Artist

Heidi Spencer

Genre: Folk ,Alternative Folk ,Indie Folk ,Alternative Singer/Songwriter
Origin: U.S.A
Listen on Coda
Heidi Spencer and the Rare Birds became fixtures in Milwaukee’s club circuit across several seasons, issuing a pair of earlier independent albums before securing a contract with Bella Union, the U.K. imprint launched by former Cocteau Twin Simon Raymonde, which resulted in the release of Under Streetlight Glow. Born in 1974, Spencer is the child of Milwaukee underground magazine co-founder and musician Jim Spencer, whose solo album Second Look is regarded in some circles as an early-’70s countercultural masterpiece. Upon her father’s early death she located his guitar in the basement and learned to play it herself. After finishing school she spent her teens drifting through more than a dozen states before settling back in Milwaukee, where she began making films—some screened at festivals—and composing songs.

Spencer started performing at 15 and writing songs at 18, drawing equal inspiration from Dolly Parton, Edie Brickell, Emmylou Harris, Stevie Nicks, and Tom Petty, although her spare, ethereal style echoes none of them except perhaps Parton’s earliest, more folk-oriented recordings. She assembled the Rare Birds, whose members included drummer/producer Bill Curtis, guitarist Matt Hendricks, pianist Jess Hrobar, double bassist Dave Gelting, and harmony vocalist Renee Pratt.
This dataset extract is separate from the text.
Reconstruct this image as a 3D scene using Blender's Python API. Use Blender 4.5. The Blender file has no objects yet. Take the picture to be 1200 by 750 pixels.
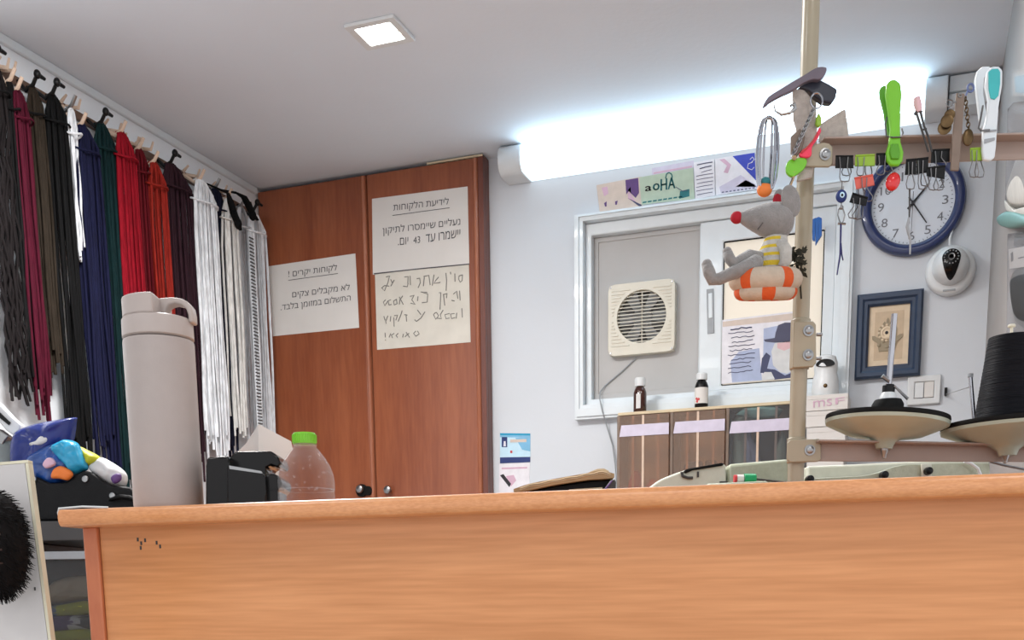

The band’s debut album, Matches and Valentines, appeared independently in 2003 and was followed by Luck We Made in 2005. While Spencer’s music incorporates faint traces of British traditional and folk forms along with evident Americana qualities, its incantatory character—most clearly heard on the 2011 album Under Streetlight Glow—remains singular, defined by sparse atmospherics, hallucinatory lyrics, and melodies held in taut balance that convey a deep reservoir of longing.